Nicht nur von einem Erpresser bedroht: das Liebespaar Lana (Baraka Rahmani) und Ali (Emad Azmi). Bild: Arabisches Filmfestival

Nicht nur von einem Erpresser bedroht: das Liebespaar Lana (Baraka Rahmani) und Ali (Emad Azmi). Bild: Arabisches Filmfestival

Zur Eröffnung ist eine Deutschlandpremiere angekündigt: Das heimliche Liebespaar Lana und Ali setzt in „The Alleys“ unfreiwillig eine verhängnisvolle Kettenreaktion in Gang.

Als ein Erpresser Lanas Mutter mit Fotos der beiden unter Druck setzt, entwickelt sich ein rasantes Krimidrama. Schauplatz des Spielfilmdebüts von Regisseur Bassel Ghandour ist ein Viertel der jordanischen Hauptstadt Amman, das von Klatsch und Gewalt beherrscht wird, während gleichzeitig alle auf ihren guten Ruf bedacht sind: Ein Gangster aus der Nachbarschaft soll den Erpresser stoppen.

Ein Festivalgast aus Israel

Vom 7. bis 16. Oktober präsentiert das Arabische Filmfestival Tübingen 50 Filme aus 21 Ländern sowie zehn Kurz- und Animationsfilme beim Kinder- und Familientag. Festivalorte sind das Kino Arsenal, das Deutsch-Amerikanische Institut (DAI) und die Musikschule Tübingen.

Im Pfleghofsaal wird Daniel Speck seinen neuen Roman „Jaffa Road“ vorstellen. Der 1969 in München geborene Drehbuchautor und Schriftsteller hat tunesische Wurzeln. In Stuttgart ist das Festival im Linden-Museum, im Theater am Olgaeck und im Kino Delphi zu sehen.

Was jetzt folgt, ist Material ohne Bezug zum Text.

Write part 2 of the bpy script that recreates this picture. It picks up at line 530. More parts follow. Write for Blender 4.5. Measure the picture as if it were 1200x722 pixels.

Ein spannender Festivalgast dürfte auch der israelische Filmemacher Avi Mograbi sein. Er präsentiert im Kino Arsenal seine Dokumentation „The First 54 Years – An Abbreviated Manual for Military Occuption“. Anhand von Zeugenaussagen israelischer Soldaten von der Initiative „Breaking the Silence“ beleuchtet er die traumatischen Folgen der israelischen Politik nicht nur für Palästinenser, sondern auch für die israelische Gesellschaft.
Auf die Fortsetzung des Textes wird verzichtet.